VATICAN CITY, 4 NOV 2011 (VIS) – The Holy Father today received in audience thirteen prelates of the United States Conference of Catholic Bishops, on their “ad limina” visit:

– Cardinal Sean Patrick O’Malley O.F.M. Cap. of Boston accompanied, by Auxiliary Bishops Walter James Edyvean, John Anthony Dooher, Robert Francis Hennessey, Arthur L. Kennedy, and Peter J. Uglietto.

In addition, Bishop Salvatore Ronald Matano of Burlington, Bishop George William Coleman of Fall River, Bishop Richard Joseph Malone of Portland, Bishop Timothy Anthony McDonnell of Springfield, Bishop Robert Joseph McManus of Worcester, Bishop Francis J. Christian, auxiliary of Manchester, accompanied by Bishop emeritus John B. McCormack.

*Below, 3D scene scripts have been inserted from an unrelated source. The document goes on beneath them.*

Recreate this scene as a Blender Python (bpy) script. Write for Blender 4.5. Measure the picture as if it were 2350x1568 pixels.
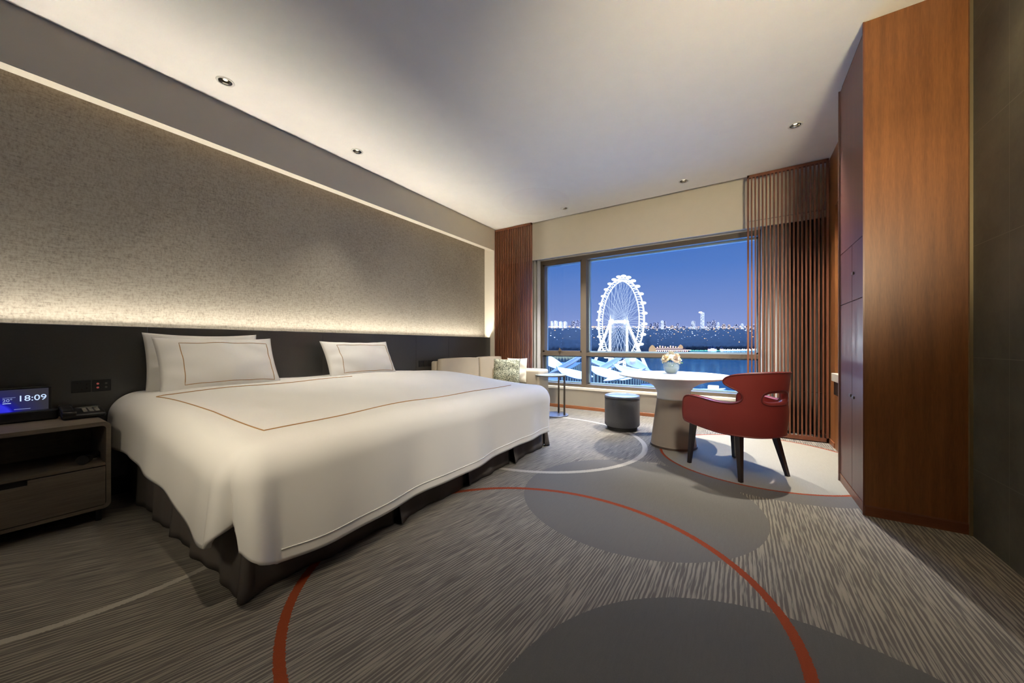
import bpy, bmesh, math, random
from mathutils import Vector, Matrix, geometry
random.seed(7)
PI = math.pi
sc = bpy.context.scene
for o in list(bpy.data.objects): bpy.data.objects.remove(o)
COL = sc.collection

# ------------------------------------------------------------------ camera
A = math.atan2(525, 812)
cd = bpy.data.cameras.new('camera'); cam = bpy.data.objects.new('camera', cd); COL.objects.link(cam)
cd.sensor_width = 36; cd.lens = 812/2350*36; cd.shift_y = 8/2350
cd.clip_start = 0.02; cd.clip_end = 20000
cam.location = (0, 0, 1.0); cam.rotation_euler = (PI/2, 0, A)
sc.camera = cam
sc.view_settings.view_transform = 'Standard'; sc.view_settings.look = 'None'
sc.view_settings.gamma = 1; sc.view_settings.exposure = .16; sc.view_settings.use_curve_mapping = False

# ------------------------------------------------------------------ sky (blue hour)
w = bpy.data.worlds.new('dusk_sky'); sc.world = w; w.use_nodes = True
nt = w.node_tree; nt.nodes.clear()
tc = nt.nodes.new('ShaderNodeTexCoord'); sx = nt.nodes.new('ShaderNodeSeparateXYZ')
nt.links.new(tc.outputs['Generated'], sx.inputs[0])
rp = nt.nodes.new('ShaderNodeValToRGB'); nt.links.new(sx.outputs['Z'], rp.inputs[0])
e = rp.color_ramp.elements
e[0].position = 0.0; e[0].color = (.21, .24, .47, 1)
e[1].position = .36; e[1].color = (.03, .115, .42, 1)
for p, c in ((.03, (.27, .33, .64)), (.09, (.19, .27, .58)), (.2, (.085, .19, .52))):
    q = e.new(p); q.color = (*c, 1)
bg = nt.nodes.new('ShaderNodeBackground'); bg.inputs[1].default_value = 1.0
ow = nt.nodes.new('ShaderNodeOutputWorld')
nt.links.new(rp.outputs[0], bg.inputs[0]); nt.links.new(bg.outputs[0], ow.inputs[0])

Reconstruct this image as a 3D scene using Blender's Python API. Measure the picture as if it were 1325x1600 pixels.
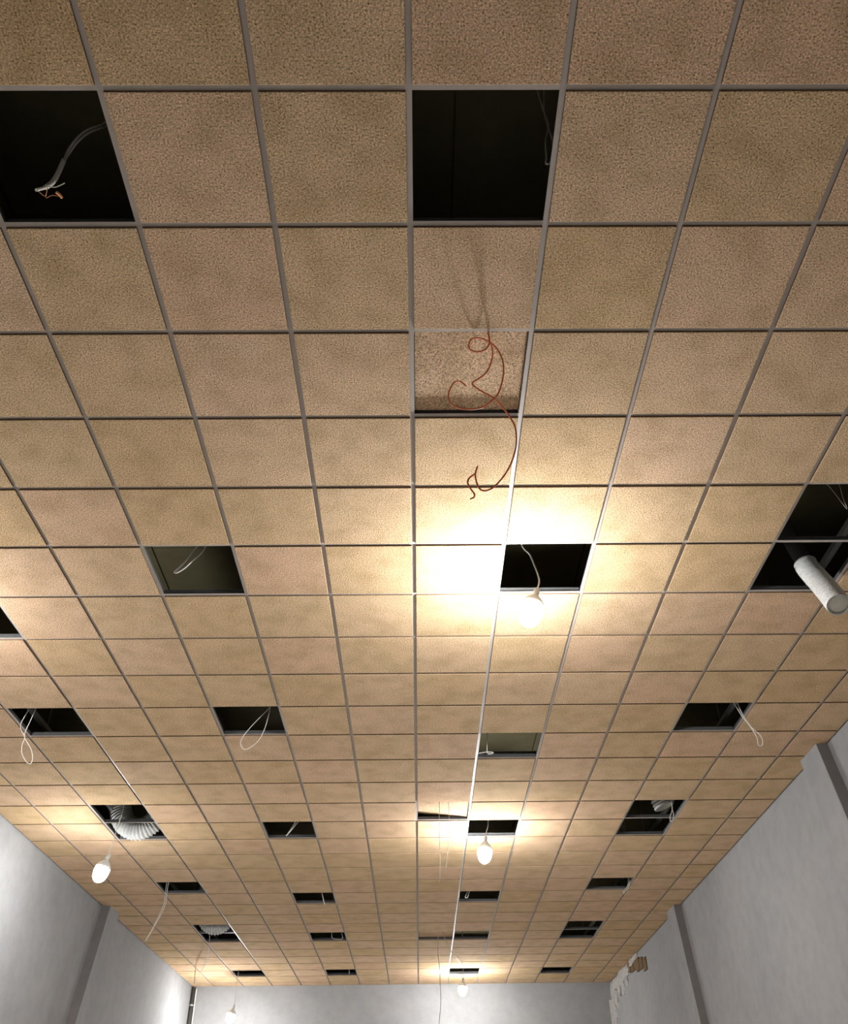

Of noteworthiness is that Vicar General Msgr. Robert Deeley did not go.  Apparently, he is staying in Braintree trying to prevent the inmates from taking over the asylum. (Though based on comments from the diocesan spokesperson this past week, that strategy may not be working so well).

The Agenda

This article in The Boston Pilot gives highlights of what will be done during the visit:

The greatest amount of time is taken up with the spiritual side of the visit: celebration of Mass, prayer, and visiting the various offices of the Roman Curia, who daily assist the pope in the government of the universal Church. Among those offices that the New England Bishops are slated to visit between Nov. 3-9 are those that deal with bishops, clergy, education, liturgy or Divine Worship, and consecrated life.

The newest agency created by Pope Benedict himself, the Council for the Promotion of the New Evangelization, is also on the list. This council and its mandate are especially close to the pope’s own agenda; and as he gives a series of addresses to the bishops, there is wide speculation that this will be the unifying theme woven through the five or so talks the pope will deliver to the various groups of American bishops over the next several months.

Prior to their arrival in Rome the diocesan bishops were asked for a report on the condition of their respective dioceses. These reports are usually due to Rome about six months before the visit itself. They are called “quinquennial” reports because traditionally they had to be submitted every five years. This time frame allows the report to be separated into sections and distributed to the offices of the curia that would be responsible for its particular activities. For example, the report on Catholic Education with its statistics and narrative section would be given to the Congregation for Catholic Education; the bishops will meet there on Nov. 7.

This is not a case of the central office checking up on the local branches. Rather as the reports are compiled, they can be seen as a kind of self evaluation of the diocesan bishop’s ministry and also of the diocese itself.

The bishop likely involves many of his staff and diocesan officials in the compilation of the report, so it can also help the various offices see how effectively they are performing their tasks and assisting the bishop.